> [Extracted material]:
■ ■ ■ ■
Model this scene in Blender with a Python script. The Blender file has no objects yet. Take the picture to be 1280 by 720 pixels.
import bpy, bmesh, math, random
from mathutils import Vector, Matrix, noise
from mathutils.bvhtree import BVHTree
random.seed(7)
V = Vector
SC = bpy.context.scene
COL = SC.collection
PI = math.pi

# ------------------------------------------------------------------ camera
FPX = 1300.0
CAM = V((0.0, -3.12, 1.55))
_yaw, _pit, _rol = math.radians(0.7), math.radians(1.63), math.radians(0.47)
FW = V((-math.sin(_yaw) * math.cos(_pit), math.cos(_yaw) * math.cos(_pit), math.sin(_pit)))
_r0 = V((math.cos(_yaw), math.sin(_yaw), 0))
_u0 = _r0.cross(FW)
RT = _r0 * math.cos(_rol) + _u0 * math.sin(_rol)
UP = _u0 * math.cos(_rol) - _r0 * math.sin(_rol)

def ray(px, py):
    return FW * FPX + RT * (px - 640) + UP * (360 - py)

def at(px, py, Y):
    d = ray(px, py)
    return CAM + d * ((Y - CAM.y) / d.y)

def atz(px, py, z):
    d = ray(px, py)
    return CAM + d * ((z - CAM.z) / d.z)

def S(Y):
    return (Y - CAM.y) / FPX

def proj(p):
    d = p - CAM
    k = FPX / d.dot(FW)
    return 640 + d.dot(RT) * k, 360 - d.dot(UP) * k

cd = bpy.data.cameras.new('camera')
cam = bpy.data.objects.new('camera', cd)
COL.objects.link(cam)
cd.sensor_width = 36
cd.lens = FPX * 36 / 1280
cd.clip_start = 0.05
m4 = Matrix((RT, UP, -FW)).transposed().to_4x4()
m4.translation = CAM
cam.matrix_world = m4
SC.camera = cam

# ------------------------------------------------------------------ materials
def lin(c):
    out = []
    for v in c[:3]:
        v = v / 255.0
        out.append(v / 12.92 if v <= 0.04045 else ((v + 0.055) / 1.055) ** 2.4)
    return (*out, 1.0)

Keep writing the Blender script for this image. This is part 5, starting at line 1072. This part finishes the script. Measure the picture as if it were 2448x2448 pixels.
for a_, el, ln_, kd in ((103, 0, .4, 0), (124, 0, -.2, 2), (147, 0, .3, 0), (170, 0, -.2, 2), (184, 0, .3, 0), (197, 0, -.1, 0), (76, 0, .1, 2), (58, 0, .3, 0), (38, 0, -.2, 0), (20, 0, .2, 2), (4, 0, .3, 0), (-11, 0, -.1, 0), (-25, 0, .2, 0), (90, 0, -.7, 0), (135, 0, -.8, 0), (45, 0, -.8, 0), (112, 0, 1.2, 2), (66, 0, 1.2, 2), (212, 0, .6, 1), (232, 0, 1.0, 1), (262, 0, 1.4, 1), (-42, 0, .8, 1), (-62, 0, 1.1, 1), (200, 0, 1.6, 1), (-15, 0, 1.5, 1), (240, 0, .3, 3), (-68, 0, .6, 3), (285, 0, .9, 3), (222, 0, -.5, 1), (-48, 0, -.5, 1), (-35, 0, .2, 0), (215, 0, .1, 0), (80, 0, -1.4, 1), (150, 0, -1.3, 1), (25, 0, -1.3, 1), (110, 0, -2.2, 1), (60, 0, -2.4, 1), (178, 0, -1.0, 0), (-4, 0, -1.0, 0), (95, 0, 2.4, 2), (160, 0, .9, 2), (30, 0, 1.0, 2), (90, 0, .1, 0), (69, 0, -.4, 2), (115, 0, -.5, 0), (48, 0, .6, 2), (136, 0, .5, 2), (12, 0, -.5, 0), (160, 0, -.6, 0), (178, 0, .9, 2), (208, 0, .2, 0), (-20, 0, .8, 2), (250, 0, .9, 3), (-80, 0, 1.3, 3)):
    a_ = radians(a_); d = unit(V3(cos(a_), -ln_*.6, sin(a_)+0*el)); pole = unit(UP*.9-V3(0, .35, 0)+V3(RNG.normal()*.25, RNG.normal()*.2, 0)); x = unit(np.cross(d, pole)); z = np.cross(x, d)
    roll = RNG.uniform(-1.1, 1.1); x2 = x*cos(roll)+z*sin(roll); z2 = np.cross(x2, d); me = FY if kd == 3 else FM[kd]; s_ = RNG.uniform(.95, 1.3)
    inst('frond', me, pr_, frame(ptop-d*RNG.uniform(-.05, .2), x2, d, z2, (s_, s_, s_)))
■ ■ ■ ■
> [Work to complete]:
Beginning at the top of the data, please return every line until and including the line containing "SC.camera = cam", copied exactly, and nothing past it.

> [Solution to the problem]:
Model this scene in Blender with a Python script. The Blender file has no objects yet. Take the picture to be 1280 by 720 pixels.
import bpy, bmesh, math, random
from mathutils import Vector, Matrix, noise
from mathutils.bvhtree import BVHTree
random.seed(7)
V = Vector
SC = bpy.context.scene
COL = SC.collection
PI = math.pi

# ------------------------------------------------------------------ camera
FPX = 1300.0
CAM = V((0.0, -3.12, 1.55))
_yaw, _pit, _rol = math.radians(0.7), math.radians(1.63), math.radians(0.47)
FW = V((-math.sin(_yaw) * math.cos(_pit), math.cos(_yaw) * math.cos(_pit), math.sin(_pit)))
_r0 = V((math.cos(_yaw), math.sin(_yaw), 0))
_u0 = _r0.cross(FW)
RT = _r0 * math.cos(_rol) + _u0 * math.sin(_rol)
UP = _u0 * math.cos(_rol) - _r0 * math.sin(_rol)

def ray(px, py):
    return FW * FPX + RT * (px - 640) + UP * (360 - py)

def at(px, py, Y):
    d = ray(px, py)
    return CAM + d * ((Y - CAM.y) / d.y)

def atz(px, py, z):
    d = ray(px, py)
    return CAM + d * ((z - CAM.z) / d.z)

def S(Y):
    return (Y - CAM.y) / FPX

def proj(p):
    d = p - CAM
    k = FPX / d.dot(FW)
    return 640 + d.dot(RT) * k, 360 - d.dot(UP) * k

cd = bpy.data.cameras.new('camera')
cam = bpy.data.objects.new('camera', cd)
COL.objects.link(cam)
cd.sensor_width = 36
cd.lens = FPX * 36 / 1280
cd.clip_start = 0.05
m4 = Matrix((RT, UP, -FW)).transposed().to_4x4()
m4.translation = CAM
cam.matrix_world = m4
SC.camera = cam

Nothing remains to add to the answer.